Accord Turquie-UE : l’Europe vend ses valeurs à un prix dérisoire

, par Nathan Delbrassine

Accord Turquie-UE : l'Europe vend ses valeurs à un prix dérisoire
Le Conseil européen a négocié cet accord avec les autorités turcs derrière des portes closes, contre l’avis du Parlement européen. - European Council (CC/Flickr).

Depuis de nombreuses années maintenant, l’Europe se débat avec une crise migratoire sans précédent. Constatant que les matraques et les barbelés sont inefficaces pour endiguer l’afflux de réfugiés, l’Union européenne s’est tournée vers ses voisins. Toutefois, l’accord entre l’Union européenne et la Turquie peut-il être considéré comme la solution à ce problème ?

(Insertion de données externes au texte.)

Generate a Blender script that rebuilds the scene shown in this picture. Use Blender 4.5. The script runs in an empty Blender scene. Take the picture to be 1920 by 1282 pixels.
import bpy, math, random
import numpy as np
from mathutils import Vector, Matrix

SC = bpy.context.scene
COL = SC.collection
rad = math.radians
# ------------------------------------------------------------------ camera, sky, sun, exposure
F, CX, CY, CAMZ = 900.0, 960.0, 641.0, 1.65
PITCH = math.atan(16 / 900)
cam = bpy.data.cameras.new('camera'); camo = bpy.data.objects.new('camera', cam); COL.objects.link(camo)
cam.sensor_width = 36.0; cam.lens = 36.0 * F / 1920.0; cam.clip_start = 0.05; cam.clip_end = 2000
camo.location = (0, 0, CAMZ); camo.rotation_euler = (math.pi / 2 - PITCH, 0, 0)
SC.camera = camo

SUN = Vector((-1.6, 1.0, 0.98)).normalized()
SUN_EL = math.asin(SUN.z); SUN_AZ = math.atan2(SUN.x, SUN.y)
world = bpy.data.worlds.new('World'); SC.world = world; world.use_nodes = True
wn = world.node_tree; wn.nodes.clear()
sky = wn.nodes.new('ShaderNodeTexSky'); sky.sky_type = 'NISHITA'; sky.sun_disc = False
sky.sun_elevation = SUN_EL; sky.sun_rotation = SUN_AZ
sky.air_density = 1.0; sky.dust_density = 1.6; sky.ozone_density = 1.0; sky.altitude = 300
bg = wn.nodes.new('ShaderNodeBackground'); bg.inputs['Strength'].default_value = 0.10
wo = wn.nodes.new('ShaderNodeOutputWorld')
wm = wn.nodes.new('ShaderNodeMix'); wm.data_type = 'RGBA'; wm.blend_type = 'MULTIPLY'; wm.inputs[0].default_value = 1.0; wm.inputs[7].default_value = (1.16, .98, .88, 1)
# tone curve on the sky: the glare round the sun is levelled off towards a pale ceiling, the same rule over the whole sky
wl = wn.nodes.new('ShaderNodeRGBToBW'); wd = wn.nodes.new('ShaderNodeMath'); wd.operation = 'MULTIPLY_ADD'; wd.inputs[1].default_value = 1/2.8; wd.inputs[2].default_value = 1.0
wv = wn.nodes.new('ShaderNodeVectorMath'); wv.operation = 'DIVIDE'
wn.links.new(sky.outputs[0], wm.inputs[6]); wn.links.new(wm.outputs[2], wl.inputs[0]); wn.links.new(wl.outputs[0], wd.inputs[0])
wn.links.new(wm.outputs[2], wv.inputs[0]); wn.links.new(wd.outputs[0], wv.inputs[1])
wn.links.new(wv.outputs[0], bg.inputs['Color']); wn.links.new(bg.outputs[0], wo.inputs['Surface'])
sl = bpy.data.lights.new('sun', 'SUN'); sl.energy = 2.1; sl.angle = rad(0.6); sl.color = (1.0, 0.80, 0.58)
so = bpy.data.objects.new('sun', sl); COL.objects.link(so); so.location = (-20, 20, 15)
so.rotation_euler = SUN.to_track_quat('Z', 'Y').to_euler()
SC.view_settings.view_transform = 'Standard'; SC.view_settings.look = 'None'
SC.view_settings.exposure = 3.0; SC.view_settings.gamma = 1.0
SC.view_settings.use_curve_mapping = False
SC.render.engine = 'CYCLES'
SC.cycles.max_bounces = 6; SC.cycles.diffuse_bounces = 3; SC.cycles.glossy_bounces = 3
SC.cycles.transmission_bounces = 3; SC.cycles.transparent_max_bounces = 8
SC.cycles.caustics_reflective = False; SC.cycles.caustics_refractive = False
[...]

Le vendredi 18 mars 2016 est un jour sombre pour l’Union européenne. Ce jour marque un tournant dans la déconstruction européenne. Celle-ci s’est engagée à payer 6 milliards à la Turquie pour avoir le droit de lui refiler les migrants dont elle ne veut pas entendre parler. En effet, une fois les migrants arrivés sur le sol grec, ceux-ci se verront conduits vers la Turquie pour ensuite remettre le pied sur le sol européen. Si nous pouvons, aujourd’hui, aisément nous accoutumer à la schizophrénie et l’absurdité de certains mécanismes mis en place par le Conseil européen, nous sommes forcés de constater et dénoncer avec gravité la lâcheté et la mise en vente à prix cassé de la culture européenne. 6 milliards d’euros ! Voici pour les dirigeants européens la valeur monétaire des principes fondateurs de l’Union européenne, ces administrateurs de l’Union s’émouvant des longues luttes et atrocités qui ont fait émerger cette culture embarrassante. Ceux-là mêmes qui se démènent pour déroger au droit international en toute légalité et fuir leurs responsabilités.

Il est amusant de constater que la bonne exécution des prescriptions supranationales sont désormais entre les mains d’un pays mainte et mainte fois condamnée par la Cour de Strasbourg pour ses atteintes manifestent à la Convention européenne de sauvegarde des droits de l’homme et des libertés fondamentales. La dernière en date, et la mise sous tutelle du quotidien « Zaman ». Ainsi, toutes les garanties européennes reposent désormais sur les épaules d’un pays qui les méprisent. Voici donc le nouvel idéal européen. De plus, en niant ses responsabilités, l’Union européenne se suspend une épée de Damoclès au-dessus de la tête. En effet, elle refuse catégoriquement de gérer elle-même son flux migratoire, en la sous-traitant à des pays tiers, elle s’expose à de possibles pressions sur la scène internationale. Effectivement, si l’Europe venait à prendre une décision déplaisante pour les autorités turques, celle-ci pourrait menacer d’arrêter de gérer les flux migratoires de l’espace communautaire, laissant le continent démuni face à son échec.

Le 18 mars 2016 est désormais jour de deuil. Nous avons définitivement enterré l’Union européenne et ses valeurs ! En effet, comment encore parler de solidarité, de respect de la dignité et des droits de l’Homme quand ces principes ne prévalent que pour les hommes blancs occidentaux ? L’Union européenne n’était déjà plus que l’ombre d’elle-même, mais aujourd’hui les membres du Conseil européen ont montré leur réelle volonté politique. Ils ont démontré que leur seule volonté commune est de déconstruire l’Europe, ses garanties et ses idéaux. Comment nous regarder encore dans une glace ? Comment encore promouvoir ces valeurs vendues en pièces détachées au marché noir des idées embarrassantes ? Nous leur donnerions bien un carton rouge, mais ils ne souhaitent que l’exclusion, c’est pourquoi nous leur brandissons un carton bleu cerclé d’étoiles jaunes.

Nous avons honte ! Nous avons honte d’être européen et de voir notre plus grande richesse marchandée, car quoiqu’en disent ces « Européens » nous venons de vendre notre bien culturel et ses « droits inaliénables » à des négociants dont le fonds de commerce est la détresse et la guerre. Nous venons de nous vendre à prix dérisoire pour gagner quinze jours dans le processus d’autodestruction de l’espace communautaire. A tous ces marchands du temple, cette Europe-là n’est pas la mienne. Enfin, à ceux qui prendraient la fermeture des frontières intérieures et extérieures de l’Union comme solution européenne, je leur demanderai simplement si le mur de Berlin empêchait les citoyens du bloc communiste de passer à l’Ouest ou si le mur entre les Etats-Unis et le Mexique à endiguer le flux migratoire.